Anthony A. Malo
Anthony A. Malo
Hometown: Montreal, Quebec
Team: Ice Hockey

Anthony A. Malo '51
Hometown: Montreal, Quebec
Sport: Ice Hockey
Year Inducted: 1985

In the history of Brown hockey, few lines have captured as much attention - and scored as many points - as the famous line of Don Sennott '52 at center, and Bobby Wheeler '52 and Anthony A. Malo '51 at the wings. In the 1950-51 season, theirs was the highest-scoring line in the East with 158 points. That record stood at Brown for 26 years. Tony Malo accounted for 38 of those points, and he probably would have had more had he not missed four games with an injury. In fact, he was ahead of Sennott - who finished as the East's high scorer - until the injury slowed him down. That was a banner year for Brown hockey, with the Bruin skaters advancing to the finals of the NCAA tournament at Denver. Malo made second team All-Pentagonal that year; he had been on the honorable-mention Pentagonal team the year before.

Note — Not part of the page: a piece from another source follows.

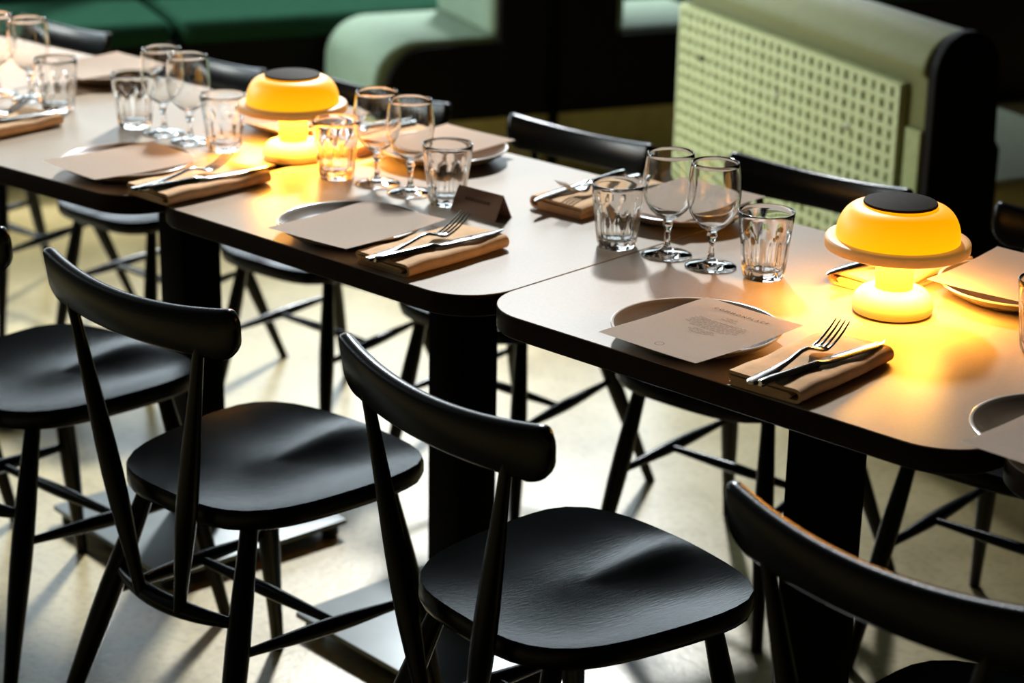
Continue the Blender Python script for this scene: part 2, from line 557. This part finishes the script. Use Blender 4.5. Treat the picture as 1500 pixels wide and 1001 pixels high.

Those who played with Malo praise his abilities as an outstanding defensive wing who always had his opponent checked and covered, and a great clutch player who did well in crucial games. "He was without equivocation the best corner man I ever played with or against," says Sennott today, "and I played professional hockey while I was in law school in Boston. Tony was also the fastest 'jump skater' on our team. For five years, he was perhaps the fastest in the college league. I used to have to lead him with my passes as he exploded." Wheeler believes that Malo had the most accurate backhand shot in college hockey at that time. "Any member of the '50 -'51 team," says Sennott, "will tell you that we would never have won as many games as we did without Tony's invaluable contributions to our records." Malo came to Brown from Montreal, where he graduated from Catholic High School. After leaving Brown, he played professional hockey in Europe for the Wembley Lions of England. He is now president and owner of Nelco, Inc., in Montreal, and notes proudly that he and his wife, Shirley, have been married for 30 years. They have two children, Peter, 27, and Susan, 25.